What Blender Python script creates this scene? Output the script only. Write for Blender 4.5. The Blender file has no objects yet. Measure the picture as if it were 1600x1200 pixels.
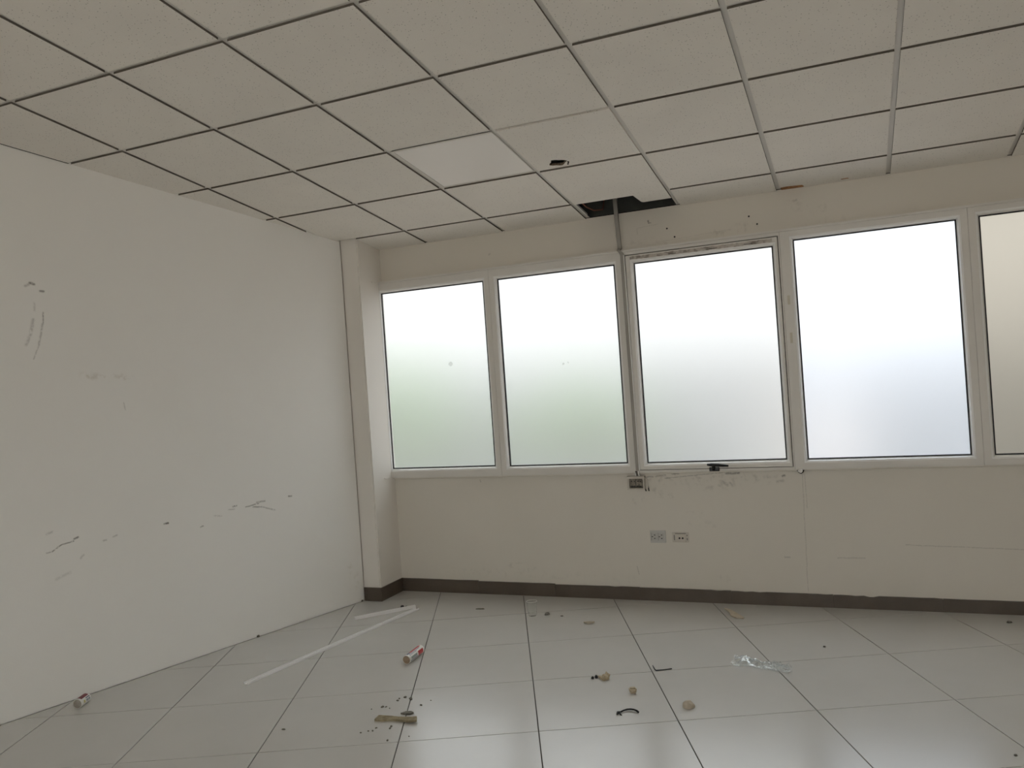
import bpy, bmesh, math, random
from mathutils import Vector, Matrix, noise
random.seed(7)
sc = bpy.context.scene
COL = sc.collection

# ------------------------------------------------------------------ camera
cam_d = bpy.data.cameras.new('camera'); cam = bpy.data.objects.new('camera', cam_d); COL.objects.link(cam)
cam_d.sensor_fit = 'HORIZONTAL'; cam_d.sensor_width = 36.0; cam_d.lens = 1279.2 * 36 / 1600
cam_d.clip_start = 0.02; cam_d.clip_end = 300
Rv = Vector((0.91918774, 0.3876605, -0.06937747)); Uv = Vector((0.06357278, 0.0277948, 0.99759007)); Fv = Vector((-0.388654597, 0.921383084, -0.000903985))
M = Matrix.Identity(4)
for r in range(3):
    M[r][0] = Rv[r]; M[r][1] = Uv[r]; M[r][2] = -Fv[r]
M.translation = Vector((3.4232, -1.9522, 1.4857))
cam.matrix_world = M
sc.camera = cam

# ------------------------------------------------------------------ sky (overcast) and exposure
W = bpy.data.worlds.new('overcast_sky'); sc.world = W; W.use_nodes = True
wn = W.node_tree; wn.nodes.clear()
wo = wn.nodes.new('ShaderNodeOutputWorld'); bg = wn.nodes.new('ShaderNodeBackground')
tc = wn.nodes.new('ShaderNodeTexCoord'); sp = wn.nodes.new('ShaderNodeSeparateXYZ'); rp = wn.nodes.new('ShaderNodeValToRGB')
wn.links.new(tc.outputs['Generated'], sp.inputs[0]); wn.links.new(sp.outputs['Z'], rp.inputs[0])
rp.color_ramp.elements[0].position = 0.0; rp.color_ramp.elements[0].color = (0.225, 0.228, 0.235, 1)
rp.color_ramp.elements[1].position = 1.0; rp.color_ramp.elements[1].color = (0.86, 0.94, 1.0, 1)
wn.links.new(rp.outputs[0], bg.inputs[0]); bg.inputs[1].default_value = 6.0
wn.links.new(bg.outputs[0], wo.inputs[0])
sc.view_settings.view_transform = 'Standard'; sc.view_settings.look = 'None'
sc.view_settings.gamma = 1.0; sc.view_settings.use_curve_mapping = False
sc.view_settings.exposure = 0.0
sc.cycles.max_bounces = 16; sc.cycles.diffuse_bounces = 8; sc.cycles.glossy_bounces = 6
sc.cycles.transmission_bounces = 10; sc.cycles.transparent_max_bounces = 12
sc.cycles.sample_clamp_indirect = 6.0
sc.cycles.use_denoising = True

# ------------------------------------------------------------------ helpers
def link(name, bm, mat, parent=None, kind=None, smooth=False):
    me = bpy.data.meshes.new(name)
    bmesh.ops.recalc_face_normals(bm, faces=bm.faces)
    bm.to_mesh(me); bm.free()
    for m in (mat if isinstance(mat, (list, tuple)) else [mat]): me.materials.append(m)
    if smooth:
        for p in me.polygons: p.use_smooth = True
    o = bpy.data.objects.new(name, me); COL.objects.link(o)
    if parent: o.parent = parent
    if kind: o['kind'] = kind
    return o
def empty(name, loc=(0, 0, 0), kind=None, label=None, cat=None, group=None):
    o = bpy.data.objects.new(name, None); COL.objects.link(o); o.location = loc
    o.empty_display_size = 0.05
    if kind: o['kind'] = kind
    if label: tag(o, label, cat, group)
    return o
def tag(o, label, cat, group=None):
    o['label'] = label; o['category'] = cat
    if group: o['group'] = group
    return o
def box(bm, x0, x1, y0, y1, z0, z1):
    v = [bm.verts.new((x, y, z)) for x in (x0, x1) for y in (y0, y1) for z in (z0, z1)]
    for f in ((0,1,3,2),(4,6,7,5),(0,4,5,1),(2,3,7,6),(0,2,6,4),(1,5,7,3)): bm.faces.new([v[i] for i in f])
    return v
def bbox(*a, bev=0.0, seg=2):
    bm = bmesh.new(); box(bm, *a)
    if bev: bmesh.ops.bevel(bm, geom=list(bm.edges), offset=bev, segments=seg, affect='EDGES', profile=0.6)
    return bm
def tube(bm, pts, r, n=8, caps=True):
    pts = [Vector(p) for p in pts]; rings = []; up = None
    for i, p in enumerate(pts):
        d = (pts[min(i+1, len(pts)-1)] - pts[max(i-1, 0)]).normalized()
        if up is None: up = Vector((0, 0, 1)) if abs(d.z) < .9 else Vector((1, 0, 0))
        a = d.cross(up).normalized(); b = a.cross(d).normalized(); up = b
        rr = r[i] if isinstance(r, (list, tuple)) else r
        rings.append([bm.verts.new(p + rr*(math.cos(t*2*math.pi/n)*a + math.sin(t*2*math.pi/n)*b)) for t in range(n)])
    for A, B in zip(rings, rings[1:]):
        for k in range(n): bm.faces.new((A[k], A[(k+1) % n], B[(k+1) % n], B[k]))
    if caps: bm.faces.new(rings[0][::-1]); bm.faces.new(rings[-1])
def prism(bm, poly, fn, h0, h1):
    """polygon (list of 2-D points) extruded; fn(x, y, h) -> 3-D"""
    a = [bm.verts.new(fn(x, y, h0)) for x, y in poly]; b = [bm.verts.new(fn(x, y, h1)) for x, y in poly]
    bm.faces.new(a); bm.faces.new(b[::-1])
    n = len(poly)
    for i in range(n): bm.faces.new((a[i], a[(i+1) % n], b[(i+1) % n], b[i]))
def clip(poly, nx, ny, c):
    """keep nx*x + ny*y <= c"""
    out = []
    for i in range(len(poly)):
        p, q = poly[i], poly[(i+1) % len(poly)]
        dp = nx*p[0] + ny*p[1] - c; dq = nx*q[0] + ny*q[1] - c
        if dp <= 0: out.append(p)
        if (dp < 0 < dq) or (dq < 0 < dp):
            t = dp/(dp-dq); out.append((p[0]+t*(q[0]-p[0]), p[1]+t*(q[1]-p[1])))
    return out
def area(poly):
    return abs(sum(poly[i][0]*poly[(i+1) % len(poly)][1] - poly[(i+1) % len(poly)][0]*poly[i][1] for i in range(len(poly))))/2 if len(poly) > 2 else 0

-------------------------

Description of the task - Quote the material in full and exactly; do not carry over its pictures.

Complete output -
What Blender Python script creates this scene? Output the script only. Write for Blender 4.5. The Blender file has no objects yet. Measure the picture as if it were 1600x1200 pixels.
import bpy, bmesh, math, random
from mathutils import Vector, Matrix, noise
random.seed(7)
sc = bpy.context.scene
COL = sc.collection

# ------------------------------------------------------------------ camera
cam_d = bpy.data.cameras.new('camera'); cam = bpy.data.objects.new('camera', cam_d); COL.objects.link(cam)
cam_d.sensor_fit = 'HORIZONTAL'; cam_d.sensor_width = 36.0; cam_d.lens = 1279.2 * 36 / 1600
cam_d.clip_start = 0.02; cam_d.clip_end = 300
Rv = Vector((0.91918774, 0.3876605, -0.06937747)); Uv = Vector((0.06357278, 0.0277948, 0.99759007)); Fv = Vector((-0.388654597, 0.921383084, -0.000903985))
M = Matrix.Identity(4)
for r in range(3):
    M[r][0] = Rv[r]; M[r][1] = Uv[r]; M[r][2] = -Fv[r]
M.translation = Vector((3.4232, -1.9522, 1.4857))
cam.matrix_world = M
sc.camera = cam

# ------------------------------------------------------------------ sky (overcast) and exposure
W = bpy.data.worlds.new('overcast_sky'); sc.world = W; W.use_nodes = True
wn = W.node_tree; wn.nodes.clear()
wo = wn.nodes.new('ShaderNodeOutputWorld'); bg = wn.nodes.new('ShaderNodeBackground')
tc = wn.nodes.new('ShaderNodeTexCoord'); sp = wn.nodes.new('ShaderNodeSeparateXYZ'); rp = wn.nodes.new('ShaderNodeValToRGB')
wn.links.new(tc.outputs['Generated'], sp.inputs[0]); wn.links.new(sp.outputs['Z'], rp.inputs[0])
rp.color_ramp.elements[0].position = 0.0; rp.color_ramp.elements[0].color = (0.225, 0.228, 0.235, 1)
rp.color_ramp.elements[1].position = 1.0; rp.color_ramp.elements[1].color = (0.86, 0.94, 1.0, 1)
wn.links.new(rp.outputs[0], bg.inputs[0]); bg.inputs[1].default_value = 6.0
wn.links.new(bg.outputs[0], wo.inputs[0])
sc.view_settings.view_transform = 'Standard'; sc.view_settings.look = 'None'
sc.view_settings.gamma = 1.0; sc.view_settings.use_curve_mapping = False
sc.view_settings.exposure = 0.0
sc.cycles.max_bounces = 16; sc.cycles.diffuse_bounces = 8; sc.cycles.glossy_bounces = 6
sc.cycles.transmission_bounces = 10; sc.cycles.transparent_max_bounces = 12
sc.cycles.sample_clamp_indirect = 6.0
sc.cycles.use_denoising = True

# ------------------------------------------------------------------ helpers
def link(name, bm, mat, parent=None, kind=None, smooth=False):
    me = bpy.data.meshes.new(name)
    bmesh.ops.recalc_face_normals(bm, faces=bm.faces)
    bm.to_mesh(me); bm.free()
    for m in (mat if isinstance(mat, (list, tuple)) else [mat]): me.materials.append(m)
    if smooth:
        for p in me.polygons: p.use_smooth = True
    o = bpy.data.objects.new(name, me); COL.objects.link(o)
    if parent: o.parent = parent
    if kind: o['kind'] = kind
    return o
def empty(name, loc=(0, 0, 0), kind=None, label=None, cat=None, group=None):
    o = bpy.data.objects.new(name, None); COL.objects.link(o); o.location = loc
    o.empty_display_size = 0.05
    if kind: o['kind'] = kind
    if label: tag(o, label, cat, group)
    return o
def tag(o, label, cat, group=None):
    o['label'] = label; o['category'] = cat
    if group: o['group'] = group
    return o
def box(bm, x0, x1, y0, y1, z0, z1):
    v = [bm.verts.new((x, y, z)) for x in (x0, x1) for y in (y0, y1) for z in (z0, z1)]
    for f in ((0,1,3,2),(4,6,7,5),(0,4,5,1),(2,3,7,6),(0,2,6,4),(1,5,7,3)): bm.faces.new([v[i] for i in f])
    return v
def bbox(*a, bev=0.0, seg=2):
    bm = bmesh.new(); box(bm, *a)
    if bev: bmesh.ops.bevel(bm, geom=list(bm.edges), offset=bev, segments=seg, affect='EDGES', profile=0.6)
    return bm
def tube(bm, pts, r, n=8, caps=True):
    pts = [Vector(p) for p in pts]; rings = []; up = None
    for i, p in enumerate(pts):
        d = (pts[min(i+1, len(pts)-1)] - pts[max(i-1, 0)]).normalized()
        if up is None: up = Vector((0, 0, 1)) if abs(d.z) < .9 else Vector((1, 0, 0))
        a = d.cross(up).normalized(); b = a.cross(d).normalized(); up = b
        rr = r[i] if isinstance(r, (list, tuple)) else r
        rings.append([bm.verts.new(p + rr*(math.cos(t*2*math.pi/n)*a + math.sin(t*2*math.pi/n)*b)) for t in range(n)])
    for A, B in zip(rings, rings[1:]):
        for k in range(n): bm.faces.new((A[k], A[(k+1) % n], B[(k+1) % n], B[k]))
    if caps: bm.faces.new(rings[0][::-1]); bm.faces.new(rings[-1])
def prism(bm, poly, fn, h0, h1):
    """polygon (list of 2-D points) extruded; fn(x, y, h) -> 3-D"""
    a = [bm.verts.new(fn(x, y, h0)) for x, y in poly]; b = [bm.verts.new(fn(x, y, h1)) for x, y in poly]
    bm.faces.new(a); bm.faces.new(b[::-1])
    n = len(poly)
    for i in range(n): bm.faces.new((a[i], a[(i+1) % n], b[(i+1) % n], b[i]))
def clip(poly, nx, ny, c):
    """keep nx*x + ny*y <= c"""
    out = []
    for i in range(len(poly)):
        p, q = poly[i], poly[(i+1) % len(poly)]
        dp = nx*p[0] + ny*p[1] - c; dq = nx*q[0] + ny*q[1] - c
        if dp <= 0: out.append(p)
        if (dp < 0 < dq) or (dq < 0 < dp):
            t = dp/(dp-dq); out.append((p[0]+t*(q[0]-p[0]), p[1]+t*(q[1]-p[1])))
    return out
def area(poly):
    return abs(sum(poly[i][0]*poly[(i+1) % len(poly)][1] - poly[(i+1) % len(poly)][0]*poly[i][1] for i in range(len(poly))))/2 if len(poly) > 2 else 0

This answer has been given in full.